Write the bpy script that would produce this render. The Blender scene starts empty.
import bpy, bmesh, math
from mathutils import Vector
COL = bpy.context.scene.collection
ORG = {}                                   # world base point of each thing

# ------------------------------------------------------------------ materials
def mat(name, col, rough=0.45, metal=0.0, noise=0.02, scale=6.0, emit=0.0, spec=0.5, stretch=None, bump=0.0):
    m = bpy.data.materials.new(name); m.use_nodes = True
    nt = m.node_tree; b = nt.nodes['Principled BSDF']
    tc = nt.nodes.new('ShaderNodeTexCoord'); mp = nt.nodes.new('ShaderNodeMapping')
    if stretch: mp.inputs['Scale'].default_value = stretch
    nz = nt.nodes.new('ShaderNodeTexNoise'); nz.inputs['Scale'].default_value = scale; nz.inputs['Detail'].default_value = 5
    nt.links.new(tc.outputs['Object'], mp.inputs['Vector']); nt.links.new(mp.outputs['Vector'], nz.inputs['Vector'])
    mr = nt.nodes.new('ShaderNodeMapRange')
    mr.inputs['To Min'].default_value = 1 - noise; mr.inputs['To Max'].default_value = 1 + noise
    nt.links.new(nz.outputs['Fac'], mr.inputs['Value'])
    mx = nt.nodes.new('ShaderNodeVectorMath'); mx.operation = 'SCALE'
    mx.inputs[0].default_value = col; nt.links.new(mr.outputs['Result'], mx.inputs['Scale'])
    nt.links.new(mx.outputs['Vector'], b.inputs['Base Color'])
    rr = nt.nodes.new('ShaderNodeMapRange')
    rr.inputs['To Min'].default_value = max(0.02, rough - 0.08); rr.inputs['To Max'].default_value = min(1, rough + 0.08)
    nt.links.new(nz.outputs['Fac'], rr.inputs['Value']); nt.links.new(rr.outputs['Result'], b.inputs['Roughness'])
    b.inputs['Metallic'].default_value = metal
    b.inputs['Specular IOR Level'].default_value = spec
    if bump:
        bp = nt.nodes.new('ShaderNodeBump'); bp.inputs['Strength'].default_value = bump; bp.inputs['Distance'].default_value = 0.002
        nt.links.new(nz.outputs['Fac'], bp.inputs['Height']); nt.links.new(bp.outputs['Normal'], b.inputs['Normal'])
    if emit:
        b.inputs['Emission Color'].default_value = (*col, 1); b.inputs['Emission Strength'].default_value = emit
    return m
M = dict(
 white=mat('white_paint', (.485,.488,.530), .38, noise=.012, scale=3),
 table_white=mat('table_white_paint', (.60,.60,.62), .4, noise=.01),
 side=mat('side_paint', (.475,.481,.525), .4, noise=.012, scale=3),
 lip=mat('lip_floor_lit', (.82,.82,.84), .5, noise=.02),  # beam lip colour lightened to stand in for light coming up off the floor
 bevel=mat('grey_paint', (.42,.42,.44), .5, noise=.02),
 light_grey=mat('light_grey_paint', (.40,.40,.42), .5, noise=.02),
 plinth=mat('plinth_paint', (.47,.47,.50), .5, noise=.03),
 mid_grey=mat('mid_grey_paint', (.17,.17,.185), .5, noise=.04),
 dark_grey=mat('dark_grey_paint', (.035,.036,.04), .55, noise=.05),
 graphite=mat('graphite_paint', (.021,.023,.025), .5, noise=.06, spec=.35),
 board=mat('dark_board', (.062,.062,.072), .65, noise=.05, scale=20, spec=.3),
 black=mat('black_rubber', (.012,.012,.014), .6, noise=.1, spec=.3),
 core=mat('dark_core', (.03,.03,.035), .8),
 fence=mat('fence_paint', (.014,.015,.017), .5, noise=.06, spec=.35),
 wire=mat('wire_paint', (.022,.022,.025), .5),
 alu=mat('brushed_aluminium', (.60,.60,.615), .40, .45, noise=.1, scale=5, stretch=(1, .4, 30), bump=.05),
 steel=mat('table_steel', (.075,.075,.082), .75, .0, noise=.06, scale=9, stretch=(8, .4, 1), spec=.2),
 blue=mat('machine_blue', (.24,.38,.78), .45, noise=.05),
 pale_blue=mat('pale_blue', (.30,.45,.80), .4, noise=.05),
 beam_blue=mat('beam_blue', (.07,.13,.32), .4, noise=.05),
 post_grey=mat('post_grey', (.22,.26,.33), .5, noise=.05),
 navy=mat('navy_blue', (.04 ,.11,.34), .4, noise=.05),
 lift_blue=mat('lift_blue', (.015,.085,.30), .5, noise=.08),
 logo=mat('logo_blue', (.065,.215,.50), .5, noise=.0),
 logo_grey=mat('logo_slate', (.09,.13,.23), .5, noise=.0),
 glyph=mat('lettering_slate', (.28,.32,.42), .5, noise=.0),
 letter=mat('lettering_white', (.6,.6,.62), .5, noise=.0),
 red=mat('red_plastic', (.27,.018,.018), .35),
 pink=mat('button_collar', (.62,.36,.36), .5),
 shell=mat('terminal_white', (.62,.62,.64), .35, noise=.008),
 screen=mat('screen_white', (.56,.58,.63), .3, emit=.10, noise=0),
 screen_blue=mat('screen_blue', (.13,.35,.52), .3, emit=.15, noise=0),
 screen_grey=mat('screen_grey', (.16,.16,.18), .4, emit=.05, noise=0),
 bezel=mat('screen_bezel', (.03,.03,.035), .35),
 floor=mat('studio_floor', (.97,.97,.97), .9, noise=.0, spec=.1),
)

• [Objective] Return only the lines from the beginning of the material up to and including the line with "of each thing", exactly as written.

• [Response for this exercise]
Write the bpy script that would produce this render. The Blender scene starts empty.
import bpy, bmesh, math
from mathutils import Vector
COL = bpy.context.scene.collection
ORG = {}                                   # world base point of each thing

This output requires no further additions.